The Iraqi 2011 federal budget voted by parliament today includes two items that are related to payments to oil companies. It stipulates a payment of $1.75 billion as participation in the production cost of oil exported including under contracts of international oil companies signed with the Kurdistan region. The second item is an allocation of $2.73 billion for investment projects of international oil companies.
The budget assumes the export of an average of 2.2 million barrels per day, including 100,000 b/d from the Kurdish region and assumes an oil price of $76.5/bbl.
Both items are novelties under the 2011 budget. Participation in the production costs of oil exported is not new by itself but the inclusion of dues to international oil companies working in Kurdistan is a first. In the past, this item consisted of operating expenditures of the national oil companies i.e North Oil Co and South Oil Co which were traditionally allocated just under $2 per barrels produced as their operational budget. The rest of their budget came from selling crude to the domestic market i.e. to refineries and gas to the local gas companies.
Payments for IOCs projects represent capital expenditures as well as the fee per incremental barrel produced, as agreed in the contracts signed in the first bid round once their output hits 10% above the base production line. At the moment, this involves three operators: BP, ExxonMobil, and ENI.

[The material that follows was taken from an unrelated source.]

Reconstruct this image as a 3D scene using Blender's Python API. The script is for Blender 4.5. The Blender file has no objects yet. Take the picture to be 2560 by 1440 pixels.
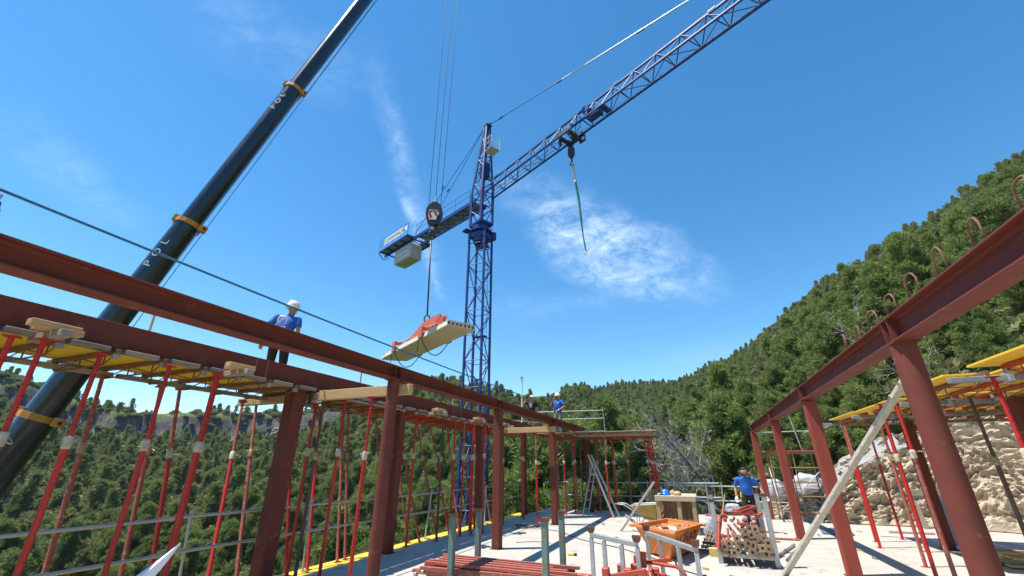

How allocations to companies in the Kurdistan region are calculated is a mystery. Sources familiar with the agreements reached in January, which allowed the KRG to restart exports, tell me Baghdad agreed to pay the KRG 50% of the price of oil exported. On the other hand the chairman of the oil and energy committee in parliament Adnan al-Janabi said in an interview in parliament in Baghdad he’s aware of two agreements signed by Oil Minister Abdul Karim al-Luaybi, including one in his previous capacity as deputy oil minister. To his mind, those agreements offer only an interim solution, which confirms the concept of a lump sum payment to the KRG equal to 50% of the price of the Kurdistan oil exported by Somo, to allow the ministry of natural resources in Erbil to pay the producing companies for their costs and presumably their share of profit as well under the signed production sharing contracts.
It is assumed that the interim solution stipulates that once Baghdad and Erbil agree on the final fate of the oil contracts the KRG had signed over the years, the accounts would be squared off. But it could be a long time before they are. Every year, the federal budget contains articles that require the KRG to transfer to the federal ministry of finance all federal revenues collected by the region since 2004. To date, this has never happened.